Penerimaan negara secara keseluruhan selama 10 tahun mengalami peningkatan sebesar Rp1.237 triliun yaitu dari Rp995,2 triliun pada 2010 menjadi Rp2.233,2 triliun pada proyeksi APBN 2020. Namun kontribusi Penerimaan Negara Bukan Pajak (PNBP) dari sektor Minerba hanya bertambah Rp13,5 triliun yaitu dari Rp12,6 triliun pada 2010 menjadi Rp26,2 triliun pada tahun 2020.
“Resiko kerusakan lingkungan hidup dan dampak bencana yang ditimbulkan oleh kegiatan pertambangan Minerba tidak sebanding dengan kontribusinya pada penerimaan negara secara umum. Ini pasti ada yang tidak beres dari sisi tata kelolanya”. Tambahnya.
Revisi UU Minerba, lanjut Ratna, harus dilandasi oleh semangat untuk revitalisasi, perbaikan, dan mengembalikan kedaulatan bangsa dan negara. Tidak boleh ada kepentingan pihak tertentu yang mendikte rencana revisi UU tersebut.
“Ini dapat menjadi momentum bagi Republik Indonesia untuk keluar dari jebakan sebagai penghasil dan penjual mineral-batubara mentah di pentas global. Harus ditegaskan upaya hilirisasi, melalui pemurnian dan pemurnian, sehingga dapat memberikan nilai tambah bagi ekonomi negara dan masyarakat”. Urai anggota Komisi VII DPR RI tersebut secara tegas.
Ratna Juwita juga menekankan agar dalam revisi UU Minerba tersebut juga memberikan mandat kepada pemegang izin usaha agar mempersiapkan dan memprioritaskan tenaga kerja lokal dari desa dan daerah lokasi pertambangan, agar dapat memberikan efek domino terhadap peningkatan pendapatan masyarakat sekitar.
Menanggapi wacana dihapusnya pasal 165 dari UU Minerba yang masih berlaku, dia bilang tidak setuju.
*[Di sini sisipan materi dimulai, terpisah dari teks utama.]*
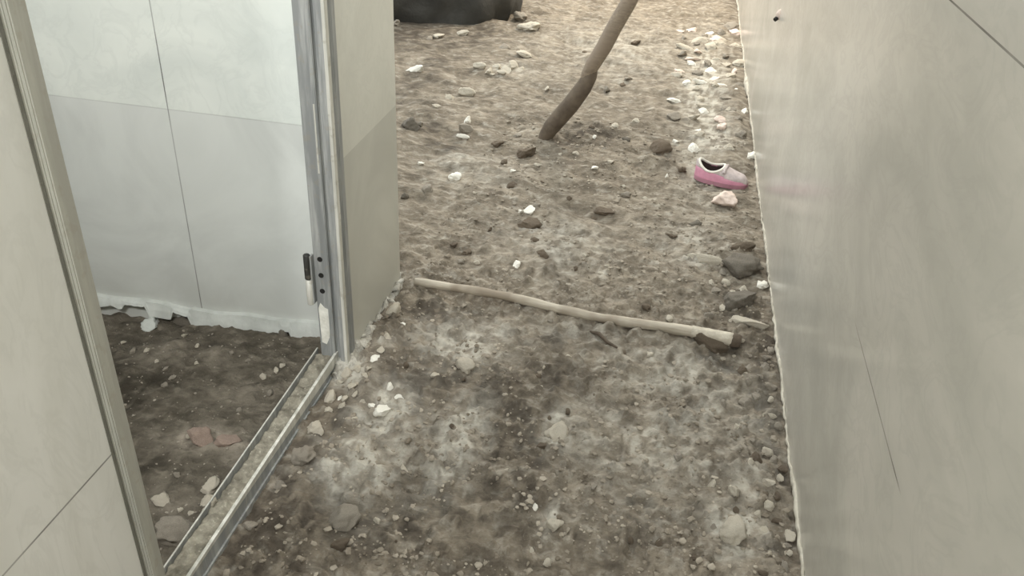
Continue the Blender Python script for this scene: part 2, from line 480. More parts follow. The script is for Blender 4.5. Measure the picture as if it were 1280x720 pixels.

Karena pasal tersebut merupakan instrumen pemerintah untuk mengendalikan agar tidak terjadi penyalahgunaan wewenang maupun praktek korupsi terkait penerbitan izin yang terbukti bermasalah.
“Saya tidak sepakat dengan dihapusnya pasal 165 UU Minerba, karena pasal tersebut cukup efektif untuk mencegah dan/atau menghukum penyalahgunaan wewenang serta praktek koruptif atas penerbitan IUP, IPR dan IUPK yang bermasalah”. Ucapnya.
Legislator asal Tuban yang juga duduk sebagai anggota Badan Anggaran (Banggar) DPR RI tersebut menyampaikan sikap sangat tegas terkait jaminan reklamasi pasca tambang. Menurutnya, prinsip good and sustainable mining governance itu salah satunya harus dicerminkan dengan kepatuhan dari pemegang izin usaha untuk melakukan reklamasi sekaligus pemulihan lahan yang telah dieksploitasi, sehingga tidak meninggalkan jejak kerusakan lingkungan hidup.
“Reklamasi pasca tambang harus dilakukan untuk mengembalikan lahan kembali pulih dan produktif. Kewajiban ini harus ditegaskan dalam revisi UU Minerba. Jika melanggar, pemegang izin harus diberikan sanksi yang berat”. Pungkasnya.
Di akhir wawancara, dia mengingatkan agar pemerintah tidak terjebak untuk meninggalkan jejak kerusakan alam bagi anak cucu mendatang. Pada prinsipnya, keberpihakan politik yang ia yakini adalah rahmatan lil ‘alamin.